## The task:
Retype only what runs from the beginning of the data through the line with "stalk('straw_stalk', 'short greyish"; please omit the pictures and keep every line exact.

= = = = =

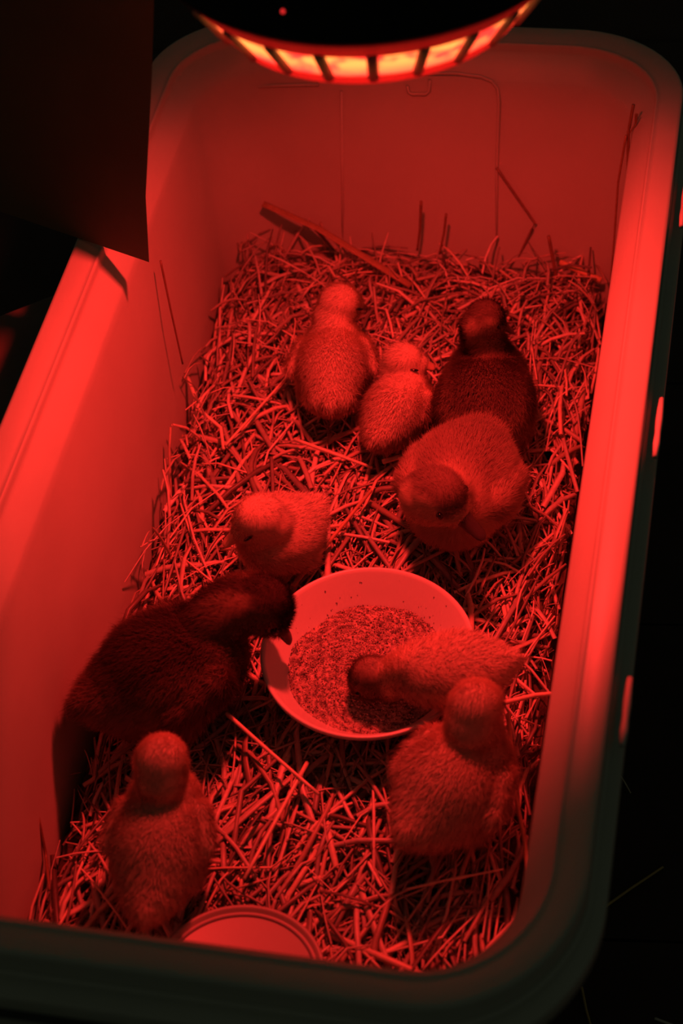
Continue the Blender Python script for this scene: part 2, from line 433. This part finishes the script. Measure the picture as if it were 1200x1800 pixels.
# bits of straw fallen outside on the floor
g2 = 'bits of straw fallen on the floor'
stalk('straw_stalk', 'tiny pale straw chip on the dark floor right of the tote, nearest to its middle', [at(1083, 1354, .003), at(1097, 1374, .004), at(1108, 1394, .003)], .0016, group=g2)
stalk('straw_stalk', 'long dim straw on the floor pointing up to the right away from the tote corner', [at(1046, 1606, .003), at(1105, 1564, .003), at(1165, 1524, .003)], .0028, group=g2, tint=(.7, .5, .15))
stalk('straw_stalk', 'dim straw on the floor hanging near the bottom edge beside the tote', [at(1022, 1735, .003), at(1030, 1775, .003), at(1040, 1810, .003)], .0024, group=g2, tint=(.7, .5, .15))
stalk('straw_stalk', 'short greyish straw bit on the floor in the bottom right corner', [at(1150, 1790, .003), at(1185, 1803, .003)], .0024, group=g2, tint=(.8, .8, .7))

# ------------------------------------------------------------------ bowl with feed, shallow dish
bowl = empty('feed_bowl', (BOWL[0], BOWL[1], .1655))
tag(bowl, 'white round plastic bowl holding crumbled feed, standing in the middle of the straw', 'bowl')
b = MB()
b.lathe([(.0001, .004), (.050, .004), (.056, .006), (.064, .013), (.078, .029), (.0895, .0455), (.0915, .0478), (.0935, .0482), (.0945, .0470), (.0942, .0440), (.092, .0425), (.084, .030), (.070, .0135), (.062, .003), (.058, 0), (.0001, 0)], n=96)
b.build('bowl_body', M['bowl'], bowl, loc=None).location = (0, 0, 0)
# feed
Vf = []; Ff = []; Tf = []; nr, na = 30, 96; cx, cy = BOWL[0], BOWL[1] - .002
def feedz(r, a):
    q = r / .0725
    return .1655 + .0215 + .0035 * (1 - q * q) + .0016 * math.sin(3 * a + 4 * q) * q + .0014 * math.sin(7 * a) * q * q
for i in range(nr):
    for j in range(na):
        r = .0725 * (i + .5) / nr; a = 2 * math.pi * j / na
        Vf.append((cx + r * math.cos(a), cy + r * math.sin(a), feedz(r, a) + rng.normal(0, .0004)))
        k = rng.uniform(.35, 1) if rng.random() > .2 else .15; Tf.append((.58 * k, .46 * k, .40 * k, 1))
for i in range(nr - 1):
    for j in range(na):
        j2 = (j + 1) % na; Ff.append((i * na + j, i * na + j2, (i + 1) * na + j2, (i + 1) * na + j))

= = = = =

## Exercise output:
Continue the Blender Python script for this scene: part 2, from line 433. This part finishes the script. Measure the picture as if it were 1200x1800 pixels.
# bits of straw fallen outside on the floor
g2 = 'bits of straw fallen on the floor'
stalk('straw_stalk', 'tiny pale straw chip on the dark floor right of the tote, nearest to its middle', [at(1083, 1354, .003), at(1097, 1374, .004), at(1108, 1394, .003)], .0016, group=g2)
stalk('straw_stalk', 'long dim straw on the floor pointing up to the right away from the tote corner', [at(1046, 1606, .003), at(1105, 1564, .003), at(1165, 1524, .003)], .0028, group=g2, tint=(.7, .5, .15))
stalk('straw_stalk', 'dim straw on the floor hanging near the bottom edge beside the tote', [at(1022, 1735, .003), at(1030, 1775, .003), at(1040, 1810, .003)], .0024, group=g2, tint=(.7, .5, .15))
stalk('straw_stalk', 'short greyish straw bit on the floor in the bottom right corner', [at(1150, 1790, .003), at(1185, 1803, .003)], .0024, group=g2, tint=(.8, .8, .7))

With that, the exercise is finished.